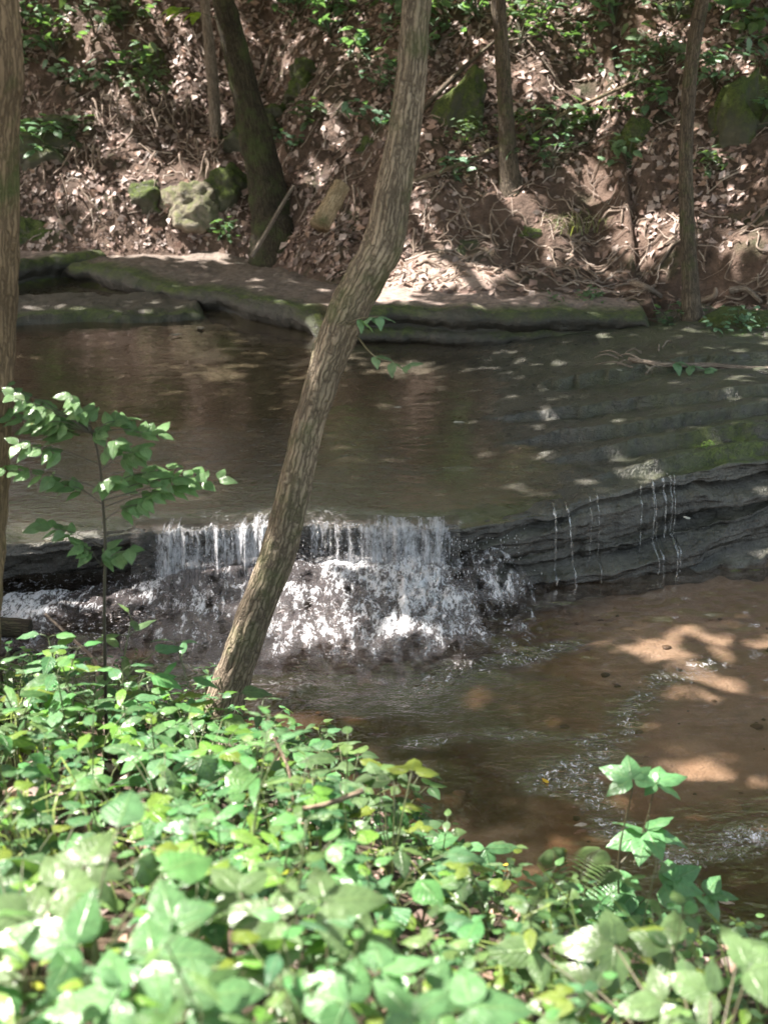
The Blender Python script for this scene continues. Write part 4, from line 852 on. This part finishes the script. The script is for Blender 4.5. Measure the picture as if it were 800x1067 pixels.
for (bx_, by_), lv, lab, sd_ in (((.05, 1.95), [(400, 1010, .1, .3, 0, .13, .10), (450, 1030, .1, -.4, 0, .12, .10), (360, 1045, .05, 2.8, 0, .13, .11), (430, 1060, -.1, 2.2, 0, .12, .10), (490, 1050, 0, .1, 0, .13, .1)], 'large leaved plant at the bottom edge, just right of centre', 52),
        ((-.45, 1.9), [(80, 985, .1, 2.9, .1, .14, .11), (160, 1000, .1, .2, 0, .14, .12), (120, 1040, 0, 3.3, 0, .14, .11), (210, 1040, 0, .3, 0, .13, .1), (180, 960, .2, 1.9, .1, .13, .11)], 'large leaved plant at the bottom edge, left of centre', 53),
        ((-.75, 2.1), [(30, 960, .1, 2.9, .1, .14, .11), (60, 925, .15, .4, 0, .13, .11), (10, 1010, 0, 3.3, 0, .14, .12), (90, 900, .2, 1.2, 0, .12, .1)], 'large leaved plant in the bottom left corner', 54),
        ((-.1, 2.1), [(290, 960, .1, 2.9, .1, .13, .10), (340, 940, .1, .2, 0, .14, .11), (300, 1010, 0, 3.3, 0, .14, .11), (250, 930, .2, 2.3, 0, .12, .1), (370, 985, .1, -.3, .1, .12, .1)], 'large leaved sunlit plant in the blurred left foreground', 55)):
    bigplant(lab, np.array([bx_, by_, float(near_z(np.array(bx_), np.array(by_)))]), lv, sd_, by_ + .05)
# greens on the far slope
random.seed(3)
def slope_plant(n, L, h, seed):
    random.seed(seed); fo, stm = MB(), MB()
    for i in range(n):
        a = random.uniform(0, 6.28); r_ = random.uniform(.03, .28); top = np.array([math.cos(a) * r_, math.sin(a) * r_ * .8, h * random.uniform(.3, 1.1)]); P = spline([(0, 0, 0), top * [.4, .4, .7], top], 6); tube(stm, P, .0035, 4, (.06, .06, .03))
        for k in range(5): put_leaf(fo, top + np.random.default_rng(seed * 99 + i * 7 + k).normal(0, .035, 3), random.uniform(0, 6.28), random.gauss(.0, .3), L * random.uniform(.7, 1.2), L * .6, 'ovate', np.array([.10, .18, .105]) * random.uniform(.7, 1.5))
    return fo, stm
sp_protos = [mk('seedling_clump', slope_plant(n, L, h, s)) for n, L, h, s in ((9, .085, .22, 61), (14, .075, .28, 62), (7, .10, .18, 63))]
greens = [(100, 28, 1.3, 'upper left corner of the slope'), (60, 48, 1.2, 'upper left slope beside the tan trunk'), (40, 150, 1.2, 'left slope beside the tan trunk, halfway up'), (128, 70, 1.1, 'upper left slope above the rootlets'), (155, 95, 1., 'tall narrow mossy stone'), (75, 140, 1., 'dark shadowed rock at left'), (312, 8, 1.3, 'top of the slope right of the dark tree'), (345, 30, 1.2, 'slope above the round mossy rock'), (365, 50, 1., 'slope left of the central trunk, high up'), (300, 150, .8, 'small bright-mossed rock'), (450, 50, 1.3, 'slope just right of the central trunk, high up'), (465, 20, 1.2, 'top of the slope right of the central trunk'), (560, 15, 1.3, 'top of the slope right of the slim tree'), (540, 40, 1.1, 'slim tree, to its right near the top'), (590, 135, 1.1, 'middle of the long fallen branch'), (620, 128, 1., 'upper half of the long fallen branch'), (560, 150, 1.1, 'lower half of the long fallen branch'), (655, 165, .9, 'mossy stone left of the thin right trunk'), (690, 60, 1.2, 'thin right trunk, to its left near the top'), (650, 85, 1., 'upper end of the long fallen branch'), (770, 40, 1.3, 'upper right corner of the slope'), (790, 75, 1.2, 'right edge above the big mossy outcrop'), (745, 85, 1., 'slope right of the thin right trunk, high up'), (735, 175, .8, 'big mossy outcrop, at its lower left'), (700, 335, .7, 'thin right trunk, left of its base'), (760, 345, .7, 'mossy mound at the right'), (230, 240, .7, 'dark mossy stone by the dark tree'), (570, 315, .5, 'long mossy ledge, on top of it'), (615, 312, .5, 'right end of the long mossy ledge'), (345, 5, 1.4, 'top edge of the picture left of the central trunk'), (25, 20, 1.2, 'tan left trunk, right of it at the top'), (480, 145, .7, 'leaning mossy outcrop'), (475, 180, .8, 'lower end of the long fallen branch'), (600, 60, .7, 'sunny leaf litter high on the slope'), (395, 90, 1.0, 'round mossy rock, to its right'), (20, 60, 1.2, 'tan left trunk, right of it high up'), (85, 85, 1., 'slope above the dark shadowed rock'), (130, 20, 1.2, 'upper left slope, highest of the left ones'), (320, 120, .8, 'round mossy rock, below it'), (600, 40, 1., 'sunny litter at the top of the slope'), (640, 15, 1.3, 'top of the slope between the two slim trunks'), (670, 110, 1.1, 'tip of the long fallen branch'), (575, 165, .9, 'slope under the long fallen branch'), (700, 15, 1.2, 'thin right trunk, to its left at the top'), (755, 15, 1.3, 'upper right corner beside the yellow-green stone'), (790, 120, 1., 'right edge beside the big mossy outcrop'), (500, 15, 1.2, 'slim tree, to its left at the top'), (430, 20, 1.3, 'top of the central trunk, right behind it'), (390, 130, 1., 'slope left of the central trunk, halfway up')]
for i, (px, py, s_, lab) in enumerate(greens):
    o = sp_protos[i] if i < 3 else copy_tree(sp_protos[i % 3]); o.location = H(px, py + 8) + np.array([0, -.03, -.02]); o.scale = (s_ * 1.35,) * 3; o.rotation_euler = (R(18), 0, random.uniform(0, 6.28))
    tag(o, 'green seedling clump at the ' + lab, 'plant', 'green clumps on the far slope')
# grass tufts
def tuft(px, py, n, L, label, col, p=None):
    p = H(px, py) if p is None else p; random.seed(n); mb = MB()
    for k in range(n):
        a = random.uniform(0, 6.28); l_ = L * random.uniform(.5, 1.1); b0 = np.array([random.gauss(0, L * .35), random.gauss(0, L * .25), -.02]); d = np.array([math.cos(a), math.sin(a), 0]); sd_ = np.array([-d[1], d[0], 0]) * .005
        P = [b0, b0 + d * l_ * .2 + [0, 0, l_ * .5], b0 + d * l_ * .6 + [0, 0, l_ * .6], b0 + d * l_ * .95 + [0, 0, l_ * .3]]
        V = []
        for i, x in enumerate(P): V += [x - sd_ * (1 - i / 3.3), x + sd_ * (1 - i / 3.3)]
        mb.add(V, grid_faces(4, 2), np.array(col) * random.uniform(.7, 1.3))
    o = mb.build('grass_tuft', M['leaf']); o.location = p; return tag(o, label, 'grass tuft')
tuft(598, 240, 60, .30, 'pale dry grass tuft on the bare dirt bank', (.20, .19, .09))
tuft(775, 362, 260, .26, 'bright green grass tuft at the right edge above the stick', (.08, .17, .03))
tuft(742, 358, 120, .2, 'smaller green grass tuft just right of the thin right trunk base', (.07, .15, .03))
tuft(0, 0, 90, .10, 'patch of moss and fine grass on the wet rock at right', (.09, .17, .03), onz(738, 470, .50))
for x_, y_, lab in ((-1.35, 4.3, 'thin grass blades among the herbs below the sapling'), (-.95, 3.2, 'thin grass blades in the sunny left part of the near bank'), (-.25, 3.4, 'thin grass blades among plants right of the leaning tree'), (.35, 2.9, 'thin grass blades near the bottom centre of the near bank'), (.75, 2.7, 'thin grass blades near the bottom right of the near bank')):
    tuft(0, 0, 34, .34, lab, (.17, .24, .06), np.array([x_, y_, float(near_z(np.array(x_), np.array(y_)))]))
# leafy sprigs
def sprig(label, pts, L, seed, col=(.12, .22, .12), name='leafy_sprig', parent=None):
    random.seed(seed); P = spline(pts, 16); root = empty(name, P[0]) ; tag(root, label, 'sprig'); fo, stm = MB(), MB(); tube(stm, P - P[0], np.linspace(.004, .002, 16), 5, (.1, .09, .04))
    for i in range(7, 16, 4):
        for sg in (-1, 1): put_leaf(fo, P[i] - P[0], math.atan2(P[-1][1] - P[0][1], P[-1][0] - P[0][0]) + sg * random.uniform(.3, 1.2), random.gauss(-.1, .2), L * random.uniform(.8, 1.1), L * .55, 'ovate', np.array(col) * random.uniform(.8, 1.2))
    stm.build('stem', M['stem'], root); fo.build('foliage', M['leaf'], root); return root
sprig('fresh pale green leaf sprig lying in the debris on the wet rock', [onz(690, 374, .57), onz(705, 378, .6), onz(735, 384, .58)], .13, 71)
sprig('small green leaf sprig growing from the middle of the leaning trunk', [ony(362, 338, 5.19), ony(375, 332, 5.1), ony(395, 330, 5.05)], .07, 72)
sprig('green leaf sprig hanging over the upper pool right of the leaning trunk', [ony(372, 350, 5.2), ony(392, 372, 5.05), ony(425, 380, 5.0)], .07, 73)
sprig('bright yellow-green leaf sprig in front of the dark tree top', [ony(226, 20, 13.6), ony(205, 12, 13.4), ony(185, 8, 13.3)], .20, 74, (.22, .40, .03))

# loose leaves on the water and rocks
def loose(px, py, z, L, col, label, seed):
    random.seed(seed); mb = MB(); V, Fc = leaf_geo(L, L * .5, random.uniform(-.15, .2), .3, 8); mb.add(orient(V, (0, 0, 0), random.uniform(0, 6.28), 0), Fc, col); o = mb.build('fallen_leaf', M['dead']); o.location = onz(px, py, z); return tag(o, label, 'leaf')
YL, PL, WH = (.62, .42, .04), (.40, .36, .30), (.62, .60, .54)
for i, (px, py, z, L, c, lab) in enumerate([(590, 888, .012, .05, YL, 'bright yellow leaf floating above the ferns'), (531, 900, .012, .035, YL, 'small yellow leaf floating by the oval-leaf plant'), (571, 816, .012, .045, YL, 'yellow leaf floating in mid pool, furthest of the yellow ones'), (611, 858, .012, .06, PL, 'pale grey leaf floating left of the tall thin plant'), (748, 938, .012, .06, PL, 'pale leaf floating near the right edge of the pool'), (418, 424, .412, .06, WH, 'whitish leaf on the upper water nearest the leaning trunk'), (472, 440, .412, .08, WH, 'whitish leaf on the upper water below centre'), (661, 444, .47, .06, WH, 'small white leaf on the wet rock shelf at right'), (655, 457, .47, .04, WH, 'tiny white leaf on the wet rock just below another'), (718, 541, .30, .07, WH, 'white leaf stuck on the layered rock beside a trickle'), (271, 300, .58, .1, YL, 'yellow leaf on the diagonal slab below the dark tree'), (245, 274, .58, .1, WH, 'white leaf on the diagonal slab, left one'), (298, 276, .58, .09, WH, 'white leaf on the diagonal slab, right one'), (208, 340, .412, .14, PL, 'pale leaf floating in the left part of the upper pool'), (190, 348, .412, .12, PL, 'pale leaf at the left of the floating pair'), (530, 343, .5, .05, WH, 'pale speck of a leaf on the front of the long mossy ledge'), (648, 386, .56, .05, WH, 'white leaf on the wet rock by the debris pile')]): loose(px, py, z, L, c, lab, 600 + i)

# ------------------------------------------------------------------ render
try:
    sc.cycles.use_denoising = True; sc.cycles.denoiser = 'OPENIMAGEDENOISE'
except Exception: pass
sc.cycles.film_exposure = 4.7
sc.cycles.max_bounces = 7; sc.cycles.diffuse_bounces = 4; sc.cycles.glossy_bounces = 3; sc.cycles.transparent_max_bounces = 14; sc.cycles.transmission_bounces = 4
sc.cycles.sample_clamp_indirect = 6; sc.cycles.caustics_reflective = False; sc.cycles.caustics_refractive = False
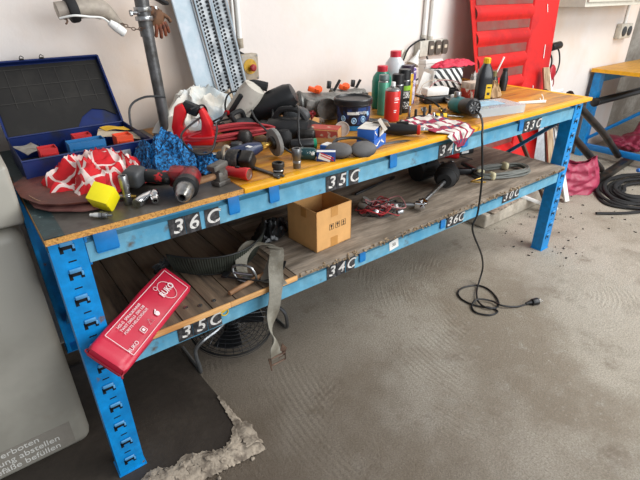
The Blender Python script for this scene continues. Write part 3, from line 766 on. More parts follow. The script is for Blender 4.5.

Exercise details: Copy every line from the entries that contains the word "Blender".

Task output:
The Blender Python script for this scene continues. Write part 4, from line 852 on. This part finishes the script. The script is for Blender 4.5. Measure the picture as if it were 800x1067 pixels.
The Blender Python script for this scene continues. Write part 3, from line 766 on. More parts follow. The script is for Blender 4.5.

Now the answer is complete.